- [Your instructions]
Where a line below holds the string "objects", copy that line.

···

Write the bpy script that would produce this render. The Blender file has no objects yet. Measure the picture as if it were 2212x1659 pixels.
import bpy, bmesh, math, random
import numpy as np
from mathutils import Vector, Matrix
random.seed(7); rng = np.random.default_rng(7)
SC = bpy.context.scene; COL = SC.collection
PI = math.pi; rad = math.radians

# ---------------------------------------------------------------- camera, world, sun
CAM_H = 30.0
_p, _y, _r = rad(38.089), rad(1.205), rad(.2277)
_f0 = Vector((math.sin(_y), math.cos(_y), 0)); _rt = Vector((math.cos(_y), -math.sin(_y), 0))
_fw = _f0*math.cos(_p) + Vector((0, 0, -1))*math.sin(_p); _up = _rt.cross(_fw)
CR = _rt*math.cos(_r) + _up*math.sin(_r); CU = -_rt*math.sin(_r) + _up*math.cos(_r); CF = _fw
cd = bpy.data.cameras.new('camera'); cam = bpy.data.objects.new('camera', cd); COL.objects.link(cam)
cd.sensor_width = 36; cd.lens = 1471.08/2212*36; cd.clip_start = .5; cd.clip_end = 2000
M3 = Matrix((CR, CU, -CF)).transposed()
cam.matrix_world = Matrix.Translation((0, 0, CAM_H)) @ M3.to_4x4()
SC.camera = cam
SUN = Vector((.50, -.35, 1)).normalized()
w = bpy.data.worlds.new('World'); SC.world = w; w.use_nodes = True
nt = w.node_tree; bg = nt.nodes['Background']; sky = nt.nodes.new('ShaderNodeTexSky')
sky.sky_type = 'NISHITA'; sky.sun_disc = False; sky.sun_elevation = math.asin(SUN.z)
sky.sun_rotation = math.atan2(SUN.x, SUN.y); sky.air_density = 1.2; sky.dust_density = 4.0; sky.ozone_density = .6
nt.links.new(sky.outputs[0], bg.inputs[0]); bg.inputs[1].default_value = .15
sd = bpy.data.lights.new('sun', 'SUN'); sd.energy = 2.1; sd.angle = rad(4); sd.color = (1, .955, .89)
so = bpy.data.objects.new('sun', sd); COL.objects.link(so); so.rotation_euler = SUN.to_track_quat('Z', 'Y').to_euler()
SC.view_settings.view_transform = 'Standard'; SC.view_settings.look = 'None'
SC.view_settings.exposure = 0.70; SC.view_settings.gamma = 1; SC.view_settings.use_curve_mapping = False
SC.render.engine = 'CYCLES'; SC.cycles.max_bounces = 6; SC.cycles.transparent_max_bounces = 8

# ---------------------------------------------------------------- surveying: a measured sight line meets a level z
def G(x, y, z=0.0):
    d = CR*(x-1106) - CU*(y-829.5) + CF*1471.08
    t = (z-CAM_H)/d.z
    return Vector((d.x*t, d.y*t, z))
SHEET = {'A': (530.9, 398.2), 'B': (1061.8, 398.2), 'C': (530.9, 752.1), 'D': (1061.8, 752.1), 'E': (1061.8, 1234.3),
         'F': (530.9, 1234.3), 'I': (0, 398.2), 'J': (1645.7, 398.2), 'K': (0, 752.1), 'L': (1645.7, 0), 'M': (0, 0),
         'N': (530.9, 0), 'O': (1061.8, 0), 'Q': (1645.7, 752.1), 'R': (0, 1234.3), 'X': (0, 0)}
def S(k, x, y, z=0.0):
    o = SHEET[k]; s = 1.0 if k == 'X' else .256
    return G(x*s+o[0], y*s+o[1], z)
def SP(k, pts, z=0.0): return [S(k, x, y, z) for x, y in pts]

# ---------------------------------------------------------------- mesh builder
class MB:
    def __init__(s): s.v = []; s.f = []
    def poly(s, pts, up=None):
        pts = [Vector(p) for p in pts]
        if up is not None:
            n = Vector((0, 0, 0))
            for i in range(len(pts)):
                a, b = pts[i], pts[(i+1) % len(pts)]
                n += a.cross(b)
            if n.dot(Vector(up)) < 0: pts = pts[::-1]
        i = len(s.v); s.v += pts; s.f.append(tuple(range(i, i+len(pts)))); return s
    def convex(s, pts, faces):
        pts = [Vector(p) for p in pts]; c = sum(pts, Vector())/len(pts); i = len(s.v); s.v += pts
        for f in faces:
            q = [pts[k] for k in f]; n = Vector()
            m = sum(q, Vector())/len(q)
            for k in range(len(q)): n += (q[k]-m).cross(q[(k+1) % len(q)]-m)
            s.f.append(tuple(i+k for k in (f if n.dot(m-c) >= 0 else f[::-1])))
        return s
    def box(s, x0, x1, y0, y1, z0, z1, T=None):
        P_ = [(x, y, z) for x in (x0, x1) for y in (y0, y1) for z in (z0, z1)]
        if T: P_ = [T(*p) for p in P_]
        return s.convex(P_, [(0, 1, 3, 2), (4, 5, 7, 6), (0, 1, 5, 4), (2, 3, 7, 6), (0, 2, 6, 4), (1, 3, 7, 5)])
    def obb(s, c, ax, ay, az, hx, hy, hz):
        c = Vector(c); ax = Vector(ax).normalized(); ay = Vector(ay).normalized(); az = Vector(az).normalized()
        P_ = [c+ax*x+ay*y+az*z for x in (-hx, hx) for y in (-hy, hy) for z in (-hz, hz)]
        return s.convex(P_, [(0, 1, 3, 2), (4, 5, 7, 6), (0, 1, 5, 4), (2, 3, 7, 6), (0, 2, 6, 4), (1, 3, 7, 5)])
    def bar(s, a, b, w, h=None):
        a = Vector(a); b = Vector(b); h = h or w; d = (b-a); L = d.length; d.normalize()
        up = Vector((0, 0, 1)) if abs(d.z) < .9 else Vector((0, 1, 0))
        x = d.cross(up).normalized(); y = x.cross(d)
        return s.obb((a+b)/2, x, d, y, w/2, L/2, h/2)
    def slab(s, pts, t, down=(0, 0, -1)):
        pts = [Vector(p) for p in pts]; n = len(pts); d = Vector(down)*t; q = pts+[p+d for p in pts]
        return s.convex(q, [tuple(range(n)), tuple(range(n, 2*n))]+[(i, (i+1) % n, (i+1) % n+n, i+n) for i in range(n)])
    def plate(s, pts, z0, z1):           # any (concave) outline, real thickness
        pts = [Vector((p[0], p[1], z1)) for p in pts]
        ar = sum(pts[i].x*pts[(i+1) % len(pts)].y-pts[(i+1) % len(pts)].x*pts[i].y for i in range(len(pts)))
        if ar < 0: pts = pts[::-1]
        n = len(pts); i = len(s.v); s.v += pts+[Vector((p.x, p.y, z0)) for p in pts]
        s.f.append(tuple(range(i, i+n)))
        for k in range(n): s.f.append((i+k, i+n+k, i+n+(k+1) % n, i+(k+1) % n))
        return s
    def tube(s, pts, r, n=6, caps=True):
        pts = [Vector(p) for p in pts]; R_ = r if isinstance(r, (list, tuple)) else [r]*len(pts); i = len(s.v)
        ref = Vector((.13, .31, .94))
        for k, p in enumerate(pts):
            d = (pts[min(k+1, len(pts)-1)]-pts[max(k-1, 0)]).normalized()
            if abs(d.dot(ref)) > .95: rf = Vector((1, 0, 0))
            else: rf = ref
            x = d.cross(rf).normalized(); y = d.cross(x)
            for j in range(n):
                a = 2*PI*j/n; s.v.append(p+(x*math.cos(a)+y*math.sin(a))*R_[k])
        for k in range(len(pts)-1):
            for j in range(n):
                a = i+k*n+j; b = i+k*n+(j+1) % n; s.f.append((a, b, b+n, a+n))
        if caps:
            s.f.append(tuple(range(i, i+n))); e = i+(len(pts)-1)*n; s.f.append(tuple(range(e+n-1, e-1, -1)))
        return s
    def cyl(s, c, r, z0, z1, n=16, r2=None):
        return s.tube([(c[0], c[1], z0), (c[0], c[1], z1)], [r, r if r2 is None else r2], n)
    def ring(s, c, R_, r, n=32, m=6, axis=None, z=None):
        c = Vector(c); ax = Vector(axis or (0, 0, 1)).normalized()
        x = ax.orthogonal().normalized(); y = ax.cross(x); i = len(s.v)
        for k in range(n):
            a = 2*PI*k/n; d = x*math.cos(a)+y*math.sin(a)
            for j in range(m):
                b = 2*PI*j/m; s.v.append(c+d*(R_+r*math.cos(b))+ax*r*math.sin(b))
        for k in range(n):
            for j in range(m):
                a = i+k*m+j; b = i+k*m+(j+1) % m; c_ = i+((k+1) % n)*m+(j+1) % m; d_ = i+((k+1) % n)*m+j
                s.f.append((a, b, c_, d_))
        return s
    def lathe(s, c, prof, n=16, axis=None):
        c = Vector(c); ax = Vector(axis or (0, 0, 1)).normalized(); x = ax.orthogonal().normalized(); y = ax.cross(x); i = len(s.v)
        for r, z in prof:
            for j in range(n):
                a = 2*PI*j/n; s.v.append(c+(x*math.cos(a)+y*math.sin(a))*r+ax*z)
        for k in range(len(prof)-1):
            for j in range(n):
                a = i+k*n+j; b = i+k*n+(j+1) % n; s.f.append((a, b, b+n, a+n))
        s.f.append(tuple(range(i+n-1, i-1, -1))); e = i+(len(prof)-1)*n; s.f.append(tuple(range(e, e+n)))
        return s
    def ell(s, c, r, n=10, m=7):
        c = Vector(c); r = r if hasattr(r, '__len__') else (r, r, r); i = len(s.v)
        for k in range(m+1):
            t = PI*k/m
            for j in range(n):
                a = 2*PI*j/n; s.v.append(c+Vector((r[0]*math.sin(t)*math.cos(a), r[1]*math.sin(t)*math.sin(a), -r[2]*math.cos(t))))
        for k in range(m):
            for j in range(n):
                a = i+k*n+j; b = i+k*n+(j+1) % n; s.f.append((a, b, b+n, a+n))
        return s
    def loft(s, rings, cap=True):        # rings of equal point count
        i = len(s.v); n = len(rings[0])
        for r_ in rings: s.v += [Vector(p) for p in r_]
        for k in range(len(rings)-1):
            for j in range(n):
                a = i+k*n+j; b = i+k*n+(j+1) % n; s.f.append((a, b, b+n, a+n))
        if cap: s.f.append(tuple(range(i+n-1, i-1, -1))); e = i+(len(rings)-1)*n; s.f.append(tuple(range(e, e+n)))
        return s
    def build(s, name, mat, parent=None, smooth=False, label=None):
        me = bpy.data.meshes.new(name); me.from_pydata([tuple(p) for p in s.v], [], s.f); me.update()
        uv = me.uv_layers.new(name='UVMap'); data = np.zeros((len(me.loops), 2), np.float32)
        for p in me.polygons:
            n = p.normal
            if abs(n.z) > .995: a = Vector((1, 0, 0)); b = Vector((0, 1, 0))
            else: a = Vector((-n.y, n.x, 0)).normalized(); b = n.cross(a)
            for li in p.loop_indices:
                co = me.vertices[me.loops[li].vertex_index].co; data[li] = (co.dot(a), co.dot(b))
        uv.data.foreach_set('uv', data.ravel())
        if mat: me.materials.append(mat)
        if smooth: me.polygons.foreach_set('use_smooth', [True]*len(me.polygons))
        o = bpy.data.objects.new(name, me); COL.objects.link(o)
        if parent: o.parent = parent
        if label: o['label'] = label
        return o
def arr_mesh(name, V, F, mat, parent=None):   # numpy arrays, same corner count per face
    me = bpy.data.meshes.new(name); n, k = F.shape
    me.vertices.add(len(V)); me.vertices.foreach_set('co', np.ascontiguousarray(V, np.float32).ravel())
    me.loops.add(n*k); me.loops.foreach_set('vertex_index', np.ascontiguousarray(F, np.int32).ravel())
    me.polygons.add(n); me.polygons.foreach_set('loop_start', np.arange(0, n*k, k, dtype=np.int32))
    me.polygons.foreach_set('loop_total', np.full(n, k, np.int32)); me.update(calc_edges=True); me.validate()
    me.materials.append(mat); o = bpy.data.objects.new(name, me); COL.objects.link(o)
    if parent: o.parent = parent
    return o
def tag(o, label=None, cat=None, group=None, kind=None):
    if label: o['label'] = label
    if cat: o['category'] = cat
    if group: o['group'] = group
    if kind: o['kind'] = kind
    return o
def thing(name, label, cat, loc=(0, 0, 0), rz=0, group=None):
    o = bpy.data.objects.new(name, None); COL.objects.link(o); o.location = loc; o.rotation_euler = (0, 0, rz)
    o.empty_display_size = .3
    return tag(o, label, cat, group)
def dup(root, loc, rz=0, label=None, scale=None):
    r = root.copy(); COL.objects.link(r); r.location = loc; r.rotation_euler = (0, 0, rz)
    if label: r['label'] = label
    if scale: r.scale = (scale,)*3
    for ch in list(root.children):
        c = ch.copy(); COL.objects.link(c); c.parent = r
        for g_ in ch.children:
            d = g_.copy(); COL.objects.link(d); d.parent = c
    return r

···

- [Answer in full]
Write the bpy script that would produce this render. The Blender file has no objects yet. Measure the picture as if it were 2212x1659 pixels.
cd = bpy.data.cameras.new('camera'); cam = bpy.data.objects.new('camera', cd); COL.objects.link(cam)
so = bpy.data.objects.new('sun', sd); COL.objects.link(so); so.rotation_euler = SUN.to_track_quat('Z', 'Y').to_euler()
        o = bpy.data.objects.new(name, me); COL.objects.link(o)
    me.materials.append(mat); o = bpy.data.objects.new(name, me); COL.objects.link(o)
    o = bpy.data.objects.new(name, None); COL.objects.link(o); o.location = loc; o.rotation_euler = (0, 0, rz)
    r = root.copy(); COL.objects.link(r); r.location = loc; r.rotation_euler = (0, 0, rz)
        c = ch.copy(); COL.objects.link(c); c.parent = r
            d = g_.copy(); COL.objects.link(d); d.parent = c